Molière come sul ring
CUNEO – Per Mario Perrotta, «qualunque forma d’arte interroga il suo tempo: noi uomini di teatro abbiamo il compito di fare la nostra parte». Nato a Lecce nel 1970 e attore fin da piccolo (complice un nonno), si trasferisce a Bologna dove si laurea in filosofia (con una tesi sull’estetica di Pirandello), è tra i fondatori della Compagnia del Teatro dell’Argine e si scopre anche regista con spettacoli come “Utopolis Cabaret” o “La càsina” di Plauto (dove è affiancato da Francesco Guccini). Raggiunge, però, la fama con una personale reinterpretazione della formula del “teatro di narrazione”, cioè la corrente di attori-drammaturghi raccontatori di storie capeggiata da Ascanio Celestini. Ecco così “Houdini”, i due monologhi del progetto “Cincali” (sull’emigrazione italiana), “Emigranti Esprèss” (su Radio2) e “Paradossi italiani” per il Tg3 (anche su YouTube), piccole storie di eroismo quotidiano di persone in lotta con le difficoltà e le illegalità imperanti.
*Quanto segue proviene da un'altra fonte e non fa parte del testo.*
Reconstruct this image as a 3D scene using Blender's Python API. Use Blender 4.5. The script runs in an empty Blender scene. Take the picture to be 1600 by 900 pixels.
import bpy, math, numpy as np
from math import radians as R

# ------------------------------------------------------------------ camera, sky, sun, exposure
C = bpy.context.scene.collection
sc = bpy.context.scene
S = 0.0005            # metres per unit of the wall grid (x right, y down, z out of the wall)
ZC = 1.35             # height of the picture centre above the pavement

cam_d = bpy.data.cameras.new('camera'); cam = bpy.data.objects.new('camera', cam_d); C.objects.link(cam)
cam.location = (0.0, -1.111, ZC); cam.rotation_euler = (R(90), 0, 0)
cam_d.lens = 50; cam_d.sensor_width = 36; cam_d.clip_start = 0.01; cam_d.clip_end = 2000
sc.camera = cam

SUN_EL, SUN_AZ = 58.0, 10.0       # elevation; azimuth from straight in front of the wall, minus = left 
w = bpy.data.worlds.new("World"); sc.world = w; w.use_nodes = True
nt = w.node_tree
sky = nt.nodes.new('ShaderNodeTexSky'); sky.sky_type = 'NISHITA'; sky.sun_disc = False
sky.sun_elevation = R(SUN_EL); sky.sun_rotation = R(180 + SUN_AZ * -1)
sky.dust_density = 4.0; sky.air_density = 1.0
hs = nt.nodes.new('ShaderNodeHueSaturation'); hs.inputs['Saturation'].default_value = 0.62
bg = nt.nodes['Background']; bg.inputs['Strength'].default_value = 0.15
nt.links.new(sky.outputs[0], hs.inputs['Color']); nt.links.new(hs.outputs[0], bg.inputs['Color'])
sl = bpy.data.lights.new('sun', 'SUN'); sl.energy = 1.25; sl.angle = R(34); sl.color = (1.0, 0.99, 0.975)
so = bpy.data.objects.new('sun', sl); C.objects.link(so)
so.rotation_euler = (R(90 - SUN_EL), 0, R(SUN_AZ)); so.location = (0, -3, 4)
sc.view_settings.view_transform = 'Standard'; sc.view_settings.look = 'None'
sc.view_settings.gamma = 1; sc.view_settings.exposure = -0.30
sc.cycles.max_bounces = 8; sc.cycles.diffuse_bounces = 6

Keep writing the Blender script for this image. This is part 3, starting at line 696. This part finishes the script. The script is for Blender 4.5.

Il premio Ubu arriva nel 2012 non con questi spettacoli “solitari”, ma con la “Trilogia sull’individuo sociale”, in cui si confronta con Molière, Aristofane e Flaubert, dirigendo (e facendosi affiancare da) un gruppo di brillanti attori. Nella prima (riuscita) puntata, “Il misantropo”, vista al Toselli il 20 marzo, Perrotta mostra con ritmo implacabile un mondo artificioso e spietato di maschere e ipocrisie con otto personaggi che si muovono in modo quasi coreografico, scuotendo specchietti a mo’ di cellulari, su una sorta di ring senza scenografie (a parte alcuni sgabelli). Ritradotto in versi dallo stesso attore-regista (che interpreta anche la parte del protagonista Alceste, originariamente affidata a Marco Tonoli), il testo è messo in scena con rispetto, a parte la lunga tirata molieriana contro le figure più discusse della corte, qua attualizzata riferendosi a Berlusconi, Grillo, D’Alema, Maria De Filippi, Vespa & C.